Hoy desperté con el corazón acelerado, pensando en todo lo que tengo pendiente: exámenes, tareas, proyectos, presentaciones. Es como si mi vida estuviera llena de relojes que nunca se detienen. Siento que corro, pero nunca llego.
En clase trato de poner atención, pero mi mente se dispersa pensando en lo que falta. ¿Y si repruebo? ¿Y si no soy lo suficientemente buena? La presión de ser “la hija que saca buenas notas” me pesa más de lo que quiero aceptar. Nadie me lo dice directamente, pero lo siento en las miradas de mis papás, en los comentarios de mis maestros, incluso en la comparación con mis amigas que parecen entender todo a la primera.
A veces me siento tan abrumada que solo quiero llorar en silencio. No porque no me guste estudiar, sino porque siento que todo se mide en números y calificaciones, y no en esfuerzo. Es como si mi valor dependiera de una boleta.

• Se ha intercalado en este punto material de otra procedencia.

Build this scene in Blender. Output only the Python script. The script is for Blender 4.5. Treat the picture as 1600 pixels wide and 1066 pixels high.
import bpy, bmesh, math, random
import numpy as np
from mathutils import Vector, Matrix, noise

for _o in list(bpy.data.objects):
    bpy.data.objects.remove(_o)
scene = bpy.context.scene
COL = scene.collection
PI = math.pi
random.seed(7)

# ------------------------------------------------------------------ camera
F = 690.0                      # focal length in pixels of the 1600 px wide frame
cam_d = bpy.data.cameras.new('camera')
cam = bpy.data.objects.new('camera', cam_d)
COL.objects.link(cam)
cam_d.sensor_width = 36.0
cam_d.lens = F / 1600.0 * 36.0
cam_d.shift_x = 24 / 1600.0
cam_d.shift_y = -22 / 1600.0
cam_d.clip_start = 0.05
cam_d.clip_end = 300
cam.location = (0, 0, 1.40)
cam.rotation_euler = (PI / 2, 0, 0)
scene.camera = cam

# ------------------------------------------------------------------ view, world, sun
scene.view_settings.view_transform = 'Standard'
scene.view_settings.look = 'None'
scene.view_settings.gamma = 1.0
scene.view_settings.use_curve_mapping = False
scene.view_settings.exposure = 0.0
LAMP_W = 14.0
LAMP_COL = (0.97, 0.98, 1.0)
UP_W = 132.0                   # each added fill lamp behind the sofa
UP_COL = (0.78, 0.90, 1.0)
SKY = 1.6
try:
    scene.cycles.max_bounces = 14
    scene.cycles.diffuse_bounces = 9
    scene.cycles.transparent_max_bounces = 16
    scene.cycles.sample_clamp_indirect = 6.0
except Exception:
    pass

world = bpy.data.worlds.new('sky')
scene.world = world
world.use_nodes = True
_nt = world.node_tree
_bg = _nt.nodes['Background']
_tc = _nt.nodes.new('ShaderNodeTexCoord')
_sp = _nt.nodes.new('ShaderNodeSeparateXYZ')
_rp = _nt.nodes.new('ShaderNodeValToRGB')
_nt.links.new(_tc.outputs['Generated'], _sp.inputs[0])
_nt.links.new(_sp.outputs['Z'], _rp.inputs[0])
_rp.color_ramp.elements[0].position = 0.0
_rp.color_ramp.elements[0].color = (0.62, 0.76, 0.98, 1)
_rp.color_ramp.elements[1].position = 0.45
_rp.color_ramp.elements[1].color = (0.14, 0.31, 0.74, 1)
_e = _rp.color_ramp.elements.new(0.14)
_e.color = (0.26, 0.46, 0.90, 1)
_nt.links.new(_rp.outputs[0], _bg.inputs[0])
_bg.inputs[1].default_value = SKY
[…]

Pero entre tanto estrés, he descubierto que escribir me salva. Poner en palabras mis miedos me recuerda que soy humana, que puedo equivocarme y seguir adelante. También me he dado cuenta de que no estoy sola: mis amigas me animan, me comparten apuntes y hasta se ríen conmigo de lo difícil que es ser adolescente.
Hoy aprendí que no puedo controlar todo, pero sí puedo dar lo mejor de mí sin dejar que la presión me destruya. Tal vez nunca sea perfecta, pero eso no significa que no sea suficiente.